Nick Timiraos reports,
the [Federal Housing Agency home price] index shows U.S. prices now standing just 6.4% below their previous peak in April 2007.
…The Case-Shiller national index, which is set to report its own measure of July home prices next Tuesday, showed that home prices in June were 9.9% below their 2006 peak.
Some comments:
1. Overall, consumer prices have risen about 15 percent since 2007, so you might say that on an inflation-adjusted basis home prices are more like 20 or 25 percent below their 2007 peak.
2. However, even on an inflation-adjusted basis, house prices are higher than they were in late 2003, by whichi point cries of “bubble” already were being heard.
3. If I were Scott Sumner, perhaps I would say that this suggests that the 2007 prices were not really a bubble. Indeed, the real anomaly was the crash in house prices in 2008-2009, due to tight money. But I am not Scott Sumner.
4. The case that we are in another bubble strikes me as weak. It is certainly is not a sub-prime lending phenomenon. Two phrases that I hear a lot in casual conversation with real estate folks are “all-cash deal” and “foreign buyer.”

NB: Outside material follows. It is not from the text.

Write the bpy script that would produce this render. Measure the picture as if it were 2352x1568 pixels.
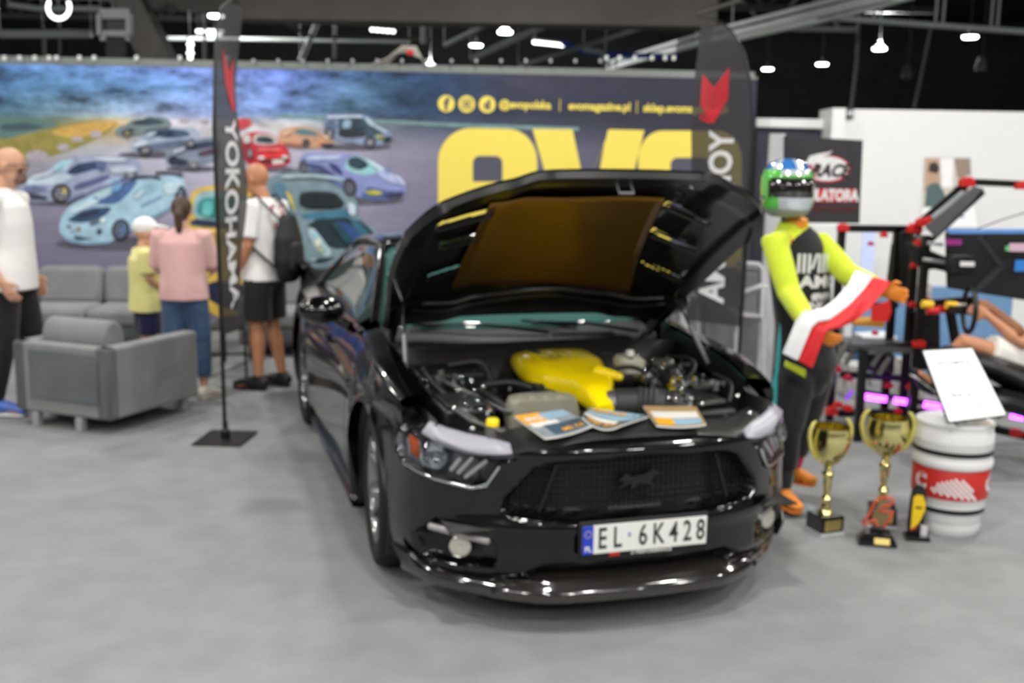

5. Even if house prices were to fall sharply again, my guess is that there would be many fewer loan foreclosures. Lenders are taking on much less risk, and instead home buyers are taking on more of it.
6. It seems to me that we are much closer to full recovery in the housing market than we are to full recovery in the labor market. Does that not pose a problem for the theory that the recession was mostly an aggregate-demand phenomenon caused by the loss of housing wealth?
7. Again, today’s economy feels so much like 2003 and 2004. Very low r, seemingly below g. Last decade, Bernanke labeled this a “global savings glut.” This decade, Larry Summers calls it “secular stagnation.”
8. In June of 2004, I wrote Bubble, Bubble, is there Trouble? arguing that low r was the central economic puzzle, and that given low r, housing prices were not out of line. I have been excoriated since then for failing to call the housing bubble. In 2009, that excoriation seemed warranted. Today, it seems like you could change the date to June of 2014 and re-print it.